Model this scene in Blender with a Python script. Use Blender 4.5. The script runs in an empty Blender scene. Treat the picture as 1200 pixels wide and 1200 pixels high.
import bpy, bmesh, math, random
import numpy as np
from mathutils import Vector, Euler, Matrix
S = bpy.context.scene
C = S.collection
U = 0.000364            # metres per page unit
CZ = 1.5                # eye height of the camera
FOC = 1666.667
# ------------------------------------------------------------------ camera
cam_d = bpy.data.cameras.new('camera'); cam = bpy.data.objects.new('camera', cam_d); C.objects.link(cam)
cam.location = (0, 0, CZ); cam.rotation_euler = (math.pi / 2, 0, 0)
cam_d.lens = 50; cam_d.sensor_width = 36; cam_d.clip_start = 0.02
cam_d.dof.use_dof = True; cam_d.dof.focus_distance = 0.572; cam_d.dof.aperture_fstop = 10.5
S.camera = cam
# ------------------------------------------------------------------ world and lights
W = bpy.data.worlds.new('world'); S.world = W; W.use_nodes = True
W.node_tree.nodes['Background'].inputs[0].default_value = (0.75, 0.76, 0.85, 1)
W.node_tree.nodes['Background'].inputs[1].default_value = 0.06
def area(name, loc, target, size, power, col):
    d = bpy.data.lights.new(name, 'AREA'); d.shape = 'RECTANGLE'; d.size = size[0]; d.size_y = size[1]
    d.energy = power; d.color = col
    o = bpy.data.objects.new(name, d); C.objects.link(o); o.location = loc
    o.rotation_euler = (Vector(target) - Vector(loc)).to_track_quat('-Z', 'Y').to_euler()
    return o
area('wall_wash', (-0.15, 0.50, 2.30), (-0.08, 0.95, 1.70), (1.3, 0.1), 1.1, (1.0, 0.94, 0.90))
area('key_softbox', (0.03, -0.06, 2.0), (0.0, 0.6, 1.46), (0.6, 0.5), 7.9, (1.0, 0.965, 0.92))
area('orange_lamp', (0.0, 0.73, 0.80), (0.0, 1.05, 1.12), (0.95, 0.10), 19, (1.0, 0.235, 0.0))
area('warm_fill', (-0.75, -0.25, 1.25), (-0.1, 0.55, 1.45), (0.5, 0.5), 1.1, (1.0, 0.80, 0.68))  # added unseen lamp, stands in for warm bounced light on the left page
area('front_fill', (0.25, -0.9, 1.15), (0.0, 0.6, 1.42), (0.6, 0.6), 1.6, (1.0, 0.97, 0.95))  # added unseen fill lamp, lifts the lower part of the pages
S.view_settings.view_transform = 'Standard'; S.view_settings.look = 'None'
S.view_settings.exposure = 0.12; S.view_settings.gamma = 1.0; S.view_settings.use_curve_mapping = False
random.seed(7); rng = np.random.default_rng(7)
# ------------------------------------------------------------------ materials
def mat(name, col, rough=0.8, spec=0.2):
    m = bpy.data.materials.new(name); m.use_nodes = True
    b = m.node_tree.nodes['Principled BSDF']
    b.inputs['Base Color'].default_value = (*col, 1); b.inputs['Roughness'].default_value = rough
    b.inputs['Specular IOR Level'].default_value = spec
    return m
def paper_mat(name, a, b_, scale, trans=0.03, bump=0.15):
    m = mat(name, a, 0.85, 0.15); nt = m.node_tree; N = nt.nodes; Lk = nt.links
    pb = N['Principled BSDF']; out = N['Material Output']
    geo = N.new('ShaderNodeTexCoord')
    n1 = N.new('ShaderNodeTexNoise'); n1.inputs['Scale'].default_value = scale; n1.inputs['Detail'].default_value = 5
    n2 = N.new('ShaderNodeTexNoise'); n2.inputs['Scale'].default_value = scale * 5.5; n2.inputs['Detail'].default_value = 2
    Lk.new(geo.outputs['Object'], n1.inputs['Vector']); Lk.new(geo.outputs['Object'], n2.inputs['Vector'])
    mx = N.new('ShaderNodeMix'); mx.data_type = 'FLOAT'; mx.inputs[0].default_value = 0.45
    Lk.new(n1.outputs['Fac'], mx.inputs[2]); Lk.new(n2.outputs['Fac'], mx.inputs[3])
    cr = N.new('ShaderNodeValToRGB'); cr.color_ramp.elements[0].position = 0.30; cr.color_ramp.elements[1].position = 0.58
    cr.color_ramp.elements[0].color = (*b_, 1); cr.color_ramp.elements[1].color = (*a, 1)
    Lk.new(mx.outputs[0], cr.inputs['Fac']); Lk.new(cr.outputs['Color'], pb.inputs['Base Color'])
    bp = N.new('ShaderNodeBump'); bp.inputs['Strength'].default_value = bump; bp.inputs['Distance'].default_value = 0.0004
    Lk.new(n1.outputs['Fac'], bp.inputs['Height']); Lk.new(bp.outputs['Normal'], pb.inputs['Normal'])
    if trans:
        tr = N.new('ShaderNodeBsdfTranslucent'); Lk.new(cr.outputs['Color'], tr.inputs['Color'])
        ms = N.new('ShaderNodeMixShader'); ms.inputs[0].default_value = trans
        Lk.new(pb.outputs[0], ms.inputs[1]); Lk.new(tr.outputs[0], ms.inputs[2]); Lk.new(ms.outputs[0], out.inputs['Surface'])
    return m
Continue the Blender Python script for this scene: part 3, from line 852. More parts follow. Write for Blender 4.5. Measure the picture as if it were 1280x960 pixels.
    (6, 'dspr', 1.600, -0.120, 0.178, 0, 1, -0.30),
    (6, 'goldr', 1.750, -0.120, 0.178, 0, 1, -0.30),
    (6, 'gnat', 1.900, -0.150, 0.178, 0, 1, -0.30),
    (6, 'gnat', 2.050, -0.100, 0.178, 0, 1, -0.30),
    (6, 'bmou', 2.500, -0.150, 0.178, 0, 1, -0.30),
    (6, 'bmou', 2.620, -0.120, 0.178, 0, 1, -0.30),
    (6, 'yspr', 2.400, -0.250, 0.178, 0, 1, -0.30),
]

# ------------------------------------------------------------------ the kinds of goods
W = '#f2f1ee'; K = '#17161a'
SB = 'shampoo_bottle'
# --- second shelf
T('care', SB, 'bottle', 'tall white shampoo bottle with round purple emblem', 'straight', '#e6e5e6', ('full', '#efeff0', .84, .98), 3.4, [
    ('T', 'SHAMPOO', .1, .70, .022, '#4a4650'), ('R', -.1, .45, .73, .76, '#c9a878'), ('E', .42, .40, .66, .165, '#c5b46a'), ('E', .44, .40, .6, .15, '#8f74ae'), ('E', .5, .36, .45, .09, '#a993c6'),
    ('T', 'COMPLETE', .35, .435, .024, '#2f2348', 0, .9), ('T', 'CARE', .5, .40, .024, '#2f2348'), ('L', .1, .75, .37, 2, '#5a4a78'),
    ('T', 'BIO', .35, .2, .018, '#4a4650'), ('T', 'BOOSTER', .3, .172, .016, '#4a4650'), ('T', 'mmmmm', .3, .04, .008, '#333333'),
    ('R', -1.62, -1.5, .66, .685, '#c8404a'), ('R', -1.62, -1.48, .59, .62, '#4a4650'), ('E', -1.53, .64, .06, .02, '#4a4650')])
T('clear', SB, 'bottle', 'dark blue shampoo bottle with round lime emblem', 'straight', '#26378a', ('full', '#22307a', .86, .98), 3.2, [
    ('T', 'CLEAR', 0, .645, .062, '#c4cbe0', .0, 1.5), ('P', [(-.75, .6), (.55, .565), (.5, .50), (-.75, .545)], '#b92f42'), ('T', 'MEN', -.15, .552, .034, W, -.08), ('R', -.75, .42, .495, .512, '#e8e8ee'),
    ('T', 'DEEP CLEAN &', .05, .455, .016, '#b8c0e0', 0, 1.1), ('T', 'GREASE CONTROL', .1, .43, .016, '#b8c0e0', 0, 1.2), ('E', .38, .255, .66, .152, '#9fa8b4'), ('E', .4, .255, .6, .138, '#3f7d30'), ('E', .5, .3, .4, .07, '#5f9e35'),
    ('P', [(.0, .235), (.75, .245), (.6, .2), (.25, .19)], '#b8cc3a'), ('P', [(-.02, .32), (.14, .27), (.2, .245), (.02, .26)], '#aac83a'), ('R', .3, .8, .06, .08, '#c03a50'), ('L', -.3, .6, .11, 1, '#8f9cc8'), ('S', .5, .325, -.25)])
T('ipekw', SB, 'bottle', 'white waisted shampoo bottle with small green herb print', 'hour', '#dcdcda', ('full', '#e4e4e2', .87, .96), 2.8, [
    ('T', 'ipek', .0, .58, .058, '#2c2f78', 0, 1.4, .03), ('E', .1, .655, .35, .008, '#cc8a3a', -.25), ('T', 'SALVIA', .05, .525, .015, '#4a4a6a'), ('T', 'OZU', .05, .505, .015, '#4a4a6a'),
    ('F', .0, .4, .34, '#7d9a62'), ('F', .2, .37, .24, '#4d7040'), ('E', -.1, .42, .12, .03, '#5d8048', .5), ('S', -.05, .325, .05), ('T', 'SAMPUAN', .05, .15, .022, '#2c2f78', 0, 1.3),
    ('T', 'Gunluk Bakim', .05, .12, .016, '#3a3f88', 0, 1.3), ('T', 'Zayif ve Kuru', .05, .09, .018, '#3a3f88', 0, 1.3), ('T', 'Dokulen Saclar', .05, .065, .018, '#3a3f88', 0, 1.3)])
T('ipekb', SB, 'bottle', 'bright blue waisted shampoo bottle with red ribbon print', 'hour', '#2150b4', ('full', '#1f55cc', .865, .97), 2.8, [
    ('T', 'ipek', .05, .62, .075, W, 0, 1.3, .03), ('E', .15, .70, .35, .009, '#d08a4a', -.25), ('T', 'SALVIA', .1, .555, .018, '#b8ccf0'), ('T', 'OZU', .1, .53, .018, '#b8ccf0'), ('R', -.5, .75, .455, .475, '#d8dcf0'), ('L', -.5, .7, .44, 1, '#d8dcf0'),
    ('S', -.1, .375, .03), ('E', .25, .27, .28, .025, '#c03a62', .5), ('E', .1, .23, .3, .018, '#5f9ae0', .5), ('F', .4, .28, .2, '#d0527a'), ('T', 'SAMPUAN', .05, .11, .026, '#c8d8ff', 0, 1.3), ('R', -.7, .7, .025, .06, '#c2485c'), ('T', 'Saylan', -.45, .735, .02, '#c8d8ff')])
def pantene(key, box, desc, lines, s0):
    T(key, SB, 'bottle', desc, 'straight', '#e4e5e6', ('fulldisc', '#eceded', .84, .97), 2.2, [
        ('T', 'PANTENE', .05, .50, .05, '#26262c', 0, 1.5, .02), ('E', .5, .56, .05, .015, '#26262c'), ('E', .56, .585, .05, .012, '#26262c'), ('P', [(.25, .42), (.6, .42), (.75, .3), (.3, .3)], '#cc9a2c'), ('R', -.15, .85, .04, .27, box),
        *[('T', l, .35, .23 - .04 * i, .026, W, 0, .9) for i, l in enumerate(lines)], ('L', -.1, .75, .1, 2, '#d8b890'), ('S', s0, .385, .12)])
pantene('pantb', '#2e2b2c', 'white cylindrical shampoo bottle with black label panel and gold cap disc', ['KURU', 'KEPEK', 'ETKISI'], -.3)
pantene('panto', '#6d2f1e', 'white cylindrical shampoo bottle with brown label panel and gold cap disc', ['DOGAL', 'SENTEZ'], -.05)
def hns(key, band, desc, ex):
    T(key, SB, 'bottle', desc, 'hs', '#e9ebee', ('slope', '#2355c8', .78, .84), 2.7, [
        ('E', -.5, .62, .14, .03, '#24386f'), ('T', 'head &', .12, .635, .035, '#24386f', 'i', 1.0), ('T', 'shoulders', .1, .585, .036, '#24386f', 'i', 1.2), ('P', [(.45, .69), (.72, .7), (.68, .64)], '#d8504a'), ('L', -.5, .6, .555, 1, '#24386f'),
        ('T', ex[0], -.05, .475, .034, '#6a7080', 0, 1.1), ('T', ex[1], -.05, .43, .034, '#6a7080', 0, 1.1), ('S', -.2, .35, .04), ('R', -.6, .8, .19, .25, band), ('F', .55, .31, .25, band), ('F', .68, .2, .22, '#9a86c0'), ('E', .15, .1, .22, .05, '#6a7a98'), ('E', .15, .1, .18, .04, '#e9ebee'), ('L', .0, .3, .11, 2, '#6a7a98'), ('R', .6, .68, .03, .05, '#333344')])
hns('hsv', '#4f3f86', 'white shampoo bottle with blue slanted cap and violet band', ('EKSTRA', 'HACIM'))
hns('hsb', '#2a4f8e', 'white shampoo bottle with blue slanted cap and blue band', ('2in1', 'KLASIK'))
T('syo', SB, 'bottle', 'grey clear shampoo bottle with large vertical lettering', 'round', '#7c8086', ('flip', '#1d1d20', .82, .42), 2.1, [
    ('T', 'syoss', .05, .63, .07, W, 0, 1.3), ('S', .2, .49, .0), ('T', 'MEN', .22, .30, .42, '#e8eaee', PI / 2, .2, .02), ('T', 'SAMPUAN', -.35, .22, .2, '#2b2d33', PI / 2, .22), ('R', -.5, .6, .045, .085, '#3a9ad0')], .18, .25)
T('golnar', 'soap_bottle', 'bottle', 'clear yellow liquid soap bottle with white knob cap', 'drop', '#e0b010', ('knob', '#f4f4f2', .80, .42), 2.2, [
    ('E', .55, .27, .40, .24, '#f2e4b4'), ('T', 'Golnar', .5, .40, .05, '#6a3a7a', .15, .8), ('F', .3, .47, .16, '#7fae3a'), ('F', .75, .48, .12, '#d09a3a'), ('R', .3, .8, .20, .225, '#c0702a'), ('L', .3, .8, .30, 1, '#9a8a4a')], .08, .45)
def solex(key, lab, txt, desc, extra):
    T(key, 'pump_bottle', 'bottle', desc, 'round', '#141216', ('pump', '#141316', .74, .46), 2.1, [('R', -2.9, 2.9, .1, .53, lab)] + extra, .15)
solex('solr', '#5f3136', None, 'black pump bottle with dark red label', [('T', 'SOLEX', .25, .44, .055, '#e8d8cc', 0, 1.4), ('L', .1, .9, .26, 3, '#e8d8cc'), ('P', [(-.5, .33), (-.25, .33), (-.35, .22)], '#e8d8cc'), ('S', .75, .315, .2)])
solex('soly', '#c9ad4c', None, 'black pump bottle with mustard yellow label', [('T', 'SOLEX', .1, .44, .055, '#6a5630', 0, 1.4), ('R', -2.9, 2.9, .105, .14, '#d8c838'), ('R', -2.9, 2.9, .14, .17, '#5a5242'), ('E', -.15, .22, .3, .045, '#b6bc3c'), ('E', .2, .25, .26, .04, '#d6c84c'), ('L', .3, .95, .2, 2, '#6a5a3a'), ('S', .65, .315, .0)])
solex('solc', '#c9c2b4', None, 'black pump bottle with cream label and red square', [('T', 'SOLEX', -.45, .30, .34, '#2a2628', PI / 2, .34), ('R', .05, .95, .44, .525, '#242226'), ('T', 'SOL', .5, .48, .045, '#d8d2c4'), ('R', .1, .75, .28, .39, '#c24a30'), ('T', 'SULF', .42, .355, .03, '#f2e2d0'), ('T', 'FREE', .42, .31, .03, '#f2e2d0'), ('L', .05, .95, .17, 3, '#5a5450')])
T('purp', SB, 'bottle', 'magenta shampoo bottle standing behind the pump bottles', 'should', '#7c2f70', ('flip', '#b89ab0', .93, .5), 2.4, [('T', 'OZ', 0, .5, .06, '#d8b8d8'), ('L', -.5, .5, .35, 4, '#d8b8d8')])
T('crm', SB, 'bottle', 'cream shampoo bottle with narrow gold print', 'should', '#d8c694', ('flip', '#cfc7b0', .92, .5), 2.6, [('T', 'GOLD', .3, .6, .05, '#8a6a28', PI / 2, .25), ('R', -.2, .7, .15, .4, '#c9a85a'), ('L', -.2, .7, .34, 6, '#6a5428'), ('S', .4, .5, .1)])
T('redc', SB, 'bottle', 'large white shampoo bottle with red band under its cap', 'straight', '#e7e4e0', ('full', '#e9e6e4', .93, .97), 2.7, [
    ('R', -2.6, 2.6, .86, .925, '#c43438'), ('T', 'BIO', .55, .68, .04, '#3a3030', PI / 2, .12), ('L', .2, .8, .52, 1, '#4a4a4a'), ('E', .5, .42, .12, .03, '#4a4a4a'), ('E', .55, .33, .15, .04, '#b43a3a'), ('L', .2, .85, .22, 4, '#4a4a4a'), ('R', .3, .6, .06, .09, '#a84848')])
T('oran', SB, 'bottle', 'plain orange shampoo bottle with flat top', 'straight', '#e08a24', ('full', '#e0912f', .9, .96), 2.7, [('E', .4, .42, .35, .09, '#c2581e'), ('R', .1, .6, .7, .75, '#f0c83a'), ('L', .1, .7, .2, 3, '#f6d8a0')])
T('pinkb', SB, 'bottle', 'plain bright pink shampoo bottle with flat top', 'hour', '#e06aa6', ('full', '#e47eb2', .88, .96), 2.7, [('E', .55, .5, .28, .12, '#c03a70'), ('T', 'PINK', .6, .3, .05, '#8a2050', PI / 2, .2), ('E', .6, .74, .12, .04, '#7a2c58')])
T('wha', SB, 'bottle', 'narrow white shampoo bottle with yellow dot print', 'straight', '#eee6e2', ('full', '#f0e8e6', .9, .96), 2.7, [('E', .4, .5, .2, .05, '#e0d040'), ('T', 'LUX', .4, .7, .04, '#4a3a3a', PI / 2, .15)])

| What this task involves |
Wherever a line in the data above holds "Blender", copy that line.

| Task output |
Model this scene in Blender with a Python script. Use Blender 4.5. The script runs in an empty Blender scene. Treat the picture as 1200 pixels wide and 1200 pixels high.
Continue the Blender Python script for this scene: part 3, from line 852. More parts follow. Write for Blender 4.5. Measure the picture as if it were 1280x960 pixels.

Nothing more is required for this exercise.